Whatever happened to Randolph Scott,
His horse, plain as can be?
Whatever happened to Randolph Scott
Has happened to the best of me.


More recently director Quentin Tarantino examines the virtual disappearance of the classic Western in his 2019 film, Once Upon a Time in Hollywood. Set in 1969 Hollywood, it follows the fading career of once-popular Western star Rick Dalton and his best friend and stunt double, Cliff Booth, who are forced to look for lesser roles in an industry that shunned the Western morality tales of the previous generation. Dalton and Booth struggle to navigate the ill effects of cultural upheaval, represented in the film by the Charles Manson cult, which radically changed the country.

Yet, the Western has never completely disappeared from the big screen. Silverado, Wyatt Earp, and Open Range illustrate that point. The success of TV’s “Lonesome Dove” proved that there is still life yet in the genre, and the Encore Westerns cable channel continues to be one of the most popular.

Perhaps it is the desire for clear-cut moral choices, the desire to recover some of the certainty that has departed from our culture, which attracts new generations to Westerns.

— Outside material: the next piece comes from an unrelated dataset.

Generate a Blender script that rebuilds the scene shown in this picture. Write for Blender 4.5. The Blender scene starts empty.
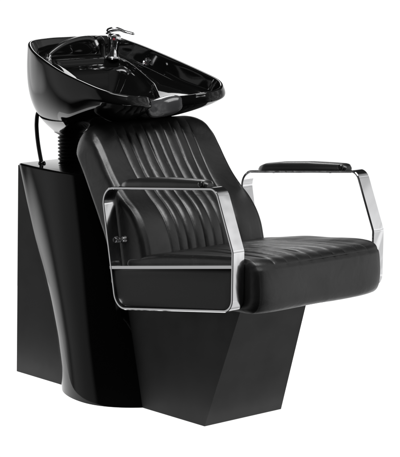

Perhaps it is the need to rediscover an American past that, after all, may be partly mythic, but mythic in the very best and most honorable sense of that word. Indeed, as John Ford in The Man Who Shot Liberty Valance had his newspaper editor tell Jimmy Stewart: “This is the West, Sir; when legend becomes fact, print the legend.”

Perhaps it is the Western’s celebration of American tradition, with its mixture of both truth and myth, which may beckon to a future generation of converts. Despite “cancel culture” and its terrifying destructiveness, those who dare look back at some of the great cinematic works of our past will see a rich artistic patrimony worthy of emulation, with actors who largely believed in the principles their films convey.

And then, like Steve Judd, may it be said of us by those in a saner age: “Hell… You just forgot it for a while, that’s all.”